::: PROVIDED MATERIAL

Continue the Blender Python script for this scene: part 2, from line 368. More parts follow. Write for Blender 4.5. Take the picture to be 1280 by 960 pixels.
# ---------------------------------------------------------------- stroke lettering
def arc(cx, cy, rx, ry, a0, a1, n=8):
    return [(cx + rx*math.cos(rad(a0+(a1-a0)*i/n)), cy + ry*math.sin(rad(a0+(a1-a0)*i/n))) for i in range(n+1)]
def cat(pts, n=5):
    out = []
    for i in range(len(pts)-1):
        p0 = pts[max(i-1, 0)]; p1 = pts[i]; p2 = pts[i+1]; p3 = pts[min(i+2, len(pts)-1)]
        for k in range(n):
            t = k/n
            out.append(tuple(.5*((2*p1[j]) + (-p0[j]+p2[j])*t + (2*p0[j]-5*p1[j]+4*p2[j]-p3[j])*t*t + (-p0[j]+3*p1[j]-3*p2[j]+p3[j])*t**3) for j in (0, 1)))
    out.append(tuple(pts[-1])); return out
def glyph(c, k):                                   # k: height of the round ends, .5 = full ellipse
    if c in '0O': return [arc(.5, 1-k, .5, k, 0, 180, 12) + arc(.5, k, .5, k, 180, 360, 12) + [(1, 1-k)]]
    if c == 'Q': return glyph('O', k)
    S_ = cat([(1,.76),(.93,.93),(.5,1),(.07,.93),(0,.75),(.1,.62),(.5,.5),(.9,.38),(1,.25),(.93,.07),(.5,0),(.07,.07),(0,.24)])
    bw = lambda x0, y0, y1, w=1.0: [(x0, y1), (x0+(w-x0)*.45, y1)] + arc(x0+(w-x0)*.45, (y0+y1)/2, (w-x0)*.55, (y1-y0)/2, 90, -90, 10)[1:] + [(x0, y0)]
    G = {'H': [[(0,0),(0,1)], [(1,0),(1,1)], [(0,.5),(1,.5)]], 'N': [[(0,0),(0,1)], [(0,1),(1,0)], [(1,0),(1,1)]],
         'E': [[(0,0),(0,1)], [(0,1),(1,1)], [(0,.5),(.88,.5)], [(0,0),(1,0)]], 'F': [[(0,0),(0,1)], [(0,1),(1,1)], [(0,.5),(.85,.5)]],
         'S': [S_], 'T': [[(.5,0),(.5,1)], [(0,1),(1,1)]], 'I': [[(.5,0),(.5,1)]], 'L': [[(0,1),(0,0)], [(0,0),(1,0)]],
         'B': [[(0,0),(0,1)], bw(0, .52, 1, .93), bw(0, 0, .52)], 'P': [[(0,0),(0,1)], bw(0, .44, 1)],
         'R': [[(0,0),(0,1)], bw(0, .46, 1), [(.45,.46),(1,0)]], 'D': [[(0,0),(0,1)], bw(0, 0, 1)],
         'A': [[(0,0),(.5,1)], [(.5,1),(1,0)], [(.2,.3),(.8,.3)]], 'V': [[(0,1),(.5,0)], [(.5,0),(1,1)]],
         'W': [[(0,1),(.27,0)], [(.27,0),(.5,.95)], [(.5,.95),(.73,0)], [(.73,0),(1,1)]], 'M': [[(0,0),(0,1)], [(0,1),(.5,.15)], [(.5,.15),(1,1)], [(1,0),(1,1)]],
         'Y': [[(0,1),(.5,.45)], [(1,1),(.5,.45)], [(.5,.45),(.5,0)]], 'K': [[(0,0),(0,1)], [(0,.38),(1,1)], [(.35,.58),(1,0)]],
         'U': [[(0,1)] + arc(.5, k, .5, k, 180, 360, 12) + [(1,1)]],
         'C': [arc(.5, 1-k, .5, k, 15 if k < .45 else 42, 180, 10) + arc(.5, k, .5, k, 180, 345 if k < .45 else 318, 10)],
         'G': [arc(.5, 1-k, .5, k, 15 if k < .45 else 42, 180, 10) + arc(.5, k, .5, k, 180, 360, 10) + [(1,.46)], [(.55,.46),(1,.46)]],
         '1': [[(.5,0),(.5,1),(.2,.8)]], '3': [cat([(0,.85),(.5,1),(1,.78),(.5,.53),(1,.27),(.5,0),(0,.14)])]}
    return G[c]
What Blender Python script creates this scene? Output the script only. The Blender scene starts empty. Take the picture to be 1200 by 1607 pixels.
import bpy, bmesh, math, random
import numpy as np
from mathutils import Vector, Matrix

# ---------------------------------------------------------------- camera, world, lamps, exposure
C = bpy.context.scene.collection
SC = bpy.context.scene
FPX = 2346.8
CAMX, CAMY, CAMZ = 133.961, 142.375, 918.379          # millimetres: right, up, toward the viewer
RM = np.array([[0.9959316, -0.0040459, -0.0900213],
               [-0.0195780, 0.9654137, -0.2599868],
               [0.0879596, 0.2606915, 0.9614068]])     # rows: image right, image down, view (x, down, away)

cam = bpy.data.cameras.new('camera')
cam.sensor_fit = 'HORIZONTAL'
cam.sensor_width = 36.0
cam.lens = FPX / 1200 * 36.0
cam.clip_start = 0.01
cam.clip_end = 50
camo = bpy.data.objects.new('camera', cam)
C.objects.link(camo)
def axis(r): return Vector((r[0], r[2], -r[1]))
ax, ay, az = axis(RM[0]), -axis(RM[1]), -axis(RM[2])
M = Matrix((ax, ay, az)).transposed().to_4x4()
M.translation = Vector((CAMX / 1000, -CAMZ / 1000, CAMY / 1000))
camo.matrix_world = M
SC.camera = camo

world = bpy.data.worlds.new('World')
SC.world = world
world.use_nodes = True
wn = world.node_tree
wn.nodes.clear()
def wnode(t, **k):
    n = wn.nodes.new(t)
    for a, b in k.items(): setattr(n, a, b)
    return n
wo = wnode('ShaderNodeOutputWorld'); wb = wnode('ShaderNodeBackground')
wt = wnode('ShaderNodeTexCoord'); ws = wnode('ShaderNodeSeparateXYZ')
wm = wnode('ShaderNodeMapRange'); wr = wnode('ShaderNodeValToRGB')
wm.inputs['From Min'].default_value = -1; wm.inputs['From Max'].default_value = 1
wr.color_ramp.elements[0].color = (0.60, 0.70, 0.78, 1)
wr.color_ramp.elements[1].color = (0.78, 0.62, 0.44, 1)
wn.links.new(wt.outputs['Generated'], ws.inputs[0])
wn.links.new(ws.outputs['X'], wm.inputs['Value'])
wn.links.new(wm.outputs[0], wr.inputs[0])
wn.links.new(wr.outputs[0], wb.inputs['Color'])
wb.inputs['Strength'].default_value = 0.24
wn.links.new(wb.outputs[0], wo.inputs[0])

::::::

- _EXERCISE REQUIREMENTS_
Give the entries once more, exactly as they appear.

- _THE RESPONSE_
Continue the Blender Python script for this scene: part 2, from line 368. More parts follow. Write for Blender 4.5. Take the picture to be 1280 by 960 pixels.
# ---------------------------------------------------------------- stroke lettering
def arc(cx, cy, rx, ry, a0, a1, n=8):
    return [(cx + rx*math.cos(rad(a0+(a1-a0)*i/n)), cy + ry*math.sin(rad(a0+(a1-a0)*i/n))) for i in range(n+1)]
def cat(pts, n=5):
    out = []
    for i in range(len(pts)-1):
        p0 = pts[max(i-1, 0)]; p1 = pts[i]; p2 = pts[i+1]; p3 = pts[min(i+2, len(pts)-1)]
        for k in range(n):
            t = k/n
            out.append(tuple(.5*((2*p1[j]) + (-p0[j]+p2[j])*t + (2*p0[j]-5*p1[j]+4*p2[j]-p3[j])*t*t + (-p0[j]+3*p1[j]-3*p2[j]+p3[j])*t**3) for j in (0, 1)))
    out.append(tuple(pts[-1])); return out
def glyph(c, k):                                   # k: height of the round ends, .5 = full ellipse
    if c in '0O': return [arc(.5, 1-k, .5, k, 0, 180, 12) + arc(.5, k, .5, k, 180, 360, 12) + [(1, 1-k)]]
    if c == 'Q': return glyph('O', k)
    S_ = cat([(1,.76),(.93,.93),(.5,1),(.07,.93),(0,.75),(.1,.62),(.5,.5),(.9,.38),(1,.25),(.93,.07),(.5,0),(.07,.07),(0,.24)])
    bw = lambda x0, y0, y1, w=1.0: [(x0, y1), (x0+(w-x0)*.45, y1)] + arc(x0+(w-x0)*.45, (y0+y1)/2, (w-x0)*.55, (y1-y0)/2, 90, -90, 10)[1:] + [(x0, y0)]
    G = {'H': [[(0,0),(0,1)], [(1,0),(1,1)], [(0,.5),(1,.5)]], 'N': [[(0,0),(0,1)], [(0,1),(1,0)], [(1,0),(1,1)]],
         'E': [[(0,0),(0,1)], [(0,1),(1,1)], [(0,.5),(.88,.5)], [(0,0),(1,0)]], 'F': [[(0,0),(0,1)], [(0,1),(1,1)], [(0,.5),(.85,.5)]],
         'S': [S_], 'T': [[(.5,0),(.5,1)], [(0,1),(1,1)]], 'I': [[(.5,0),(.5,1)]], 'L': [[(0,1),(0,0)], [(0,0),(1,0)]],
         'B': [[(0,0),(0,1)], bw(0, .52, 1, .93), bw(0, 0, .52)], 'P': [[(0,0),(0,1)], bw(0, .44, 1)],
         'R': [[(0,0),(0,1)], bw(0, .46, 1), [(.45,.46),(1,0)]], 'D': [[(0,0),(0,1)], bw(0, 0, 1)],
         'A': [[(0,0),(.5,1)], [(.5,1),(1,0)], [(.2,.3),(.8,.3)]], 'V': [[(0,1),(.5,0)], [(.5,0),(1,1)]],
         'W': [[(0,1),(.27,0)], [(.27,0),(.5,.95)], [(.5,.95),(.73,0)], [(.73,0),(1,1)]], 'M': [[(0,0),(0,1)], [(0,1),(.5,.15)], [(.5,.15),(1,1)], [(1,0),(1,1)]],
         'Y': [[(0,1),(.5,.45)], [(1,1),(.5,.45)], [(.5,.45),(.5,0)]], 'K': [[(0,0),(0,1)], [(0,.38),(1,1)], [(.35,.58),(1,0)]],
         'U': [[(0,1)] + arc(.5, k, .5, k, 180, 360, 12) + [(1,1)]],
         'C': [arc(.5, 1-k, .5, k, 15 if k < .45 else 42, 180, 10) + arc(.5, k, .5, k, 180, 345 if k < .45 else 318, 10)],
         'G': [arc(.5, 1-k, .5, k, 15 if k < .45 else 42, 180, 10) + arc(.5, k, .5, k, 180, 360, 10) + [(1,.46)], [(.55,.46),(1,.46)]],
         '1': [[(.5,0),(.5,1),(.2,.8)]], '3': [cat([(0,.85),(.5,1),(1,.78),(.5,.53),(1,.27),(.5,0),(0,.14)])]}
    return G[c]
What Blender Python script creates this scene? Output the script only. The Blender scene starts empty. Take the picture to be 1200 by 1607 pixels.
import bpy, bmesh, math, random
import numpy as np
from mathutils import Vector, Matrix

# ---------------------------------------------------------------- camera, world, lamps, exposure
C = bpy.context.scene.collection
SC = bpy.context.scene
FPX = 2346.8
CAMX, CAMY, CAMZ = 133.961, 142.375, 918.379          # millimetres: right, up, toward the viewer
RM = np.array([[0.9959316, -0.0040459, -0.0900213],
               [-0.0195780, 0.9654137, -0.2599868],
               [0.0879596, 0.2606915, 0.9614068]])     # rows: image right, image down, view (x, down, away)

cam = bpy.data.cameras.new('camera')
cam.sensor_fit = 'HORIZONTAL'
cam.sensor_width = 36.0
cam.lens = FPX / 1200 * 36.0
cam.clip_start = 0.01
cam.clip_end = 50
camo = bpy.data.objects.new('camera', cam)
C.objects.link(camo)
def axis(r): return Vector((r[0], r[2], -r[1]))
ax, ay, az = axis(RM[0]), -axis(RM[1]), -axis(RM[2])
M = Matrix((ax, ay, az)).transposed().to_4x4()
M.translation = Vector((CAMX / 1000, -CAMZ / 1000, CAMY / 1000))
camo.matrix_world = M
SC.camera = camo

world = bpy.data.worlds.new('World')
SC.world = world
world.use_nodes = True
wn = world.node_tree
wn.nodes.clear()
def wnode(t, **k):
    n = wn.nodes.new(t)
    for a, b in k.items(): setattr(n, a, b)
    return n
wo = wnode('ShaderNodeOutputWorld'); wb = wnode('ShaderNodeBackground')
wt = wnode('ShaderNodeTexCoord'); ws = wnode('ShaderNodeSeparateXYZ')
wm = wnode('ShaderNodeMapRange'); wr = wnode('ShaderNodeValToRGB')
wm.inputs['From Min'].default_value = -1; wm.inputs['From Max'].default_value = 1
wr.color_ramp.elements[0].color = (0.60, 0.70, 0.78, 1)
wr.color_ramp.elements[1].color = (0.78, 0.62, 0.44, 1)
wn.links.new(wt.outputs['Generated'], ws.inputs[0])
wn.links.new(ws.outputs['X'], wm.inputs['Value'])
wn.links.new(wm.outputs[0], wr.inputs[0])
wn.links.new(wr.outputs[0], wb.inputs['Color'])
wb.inputs['Strength'].default_value = 0.24
wn.links.new(wb.outputs[0], wo.inputs[0])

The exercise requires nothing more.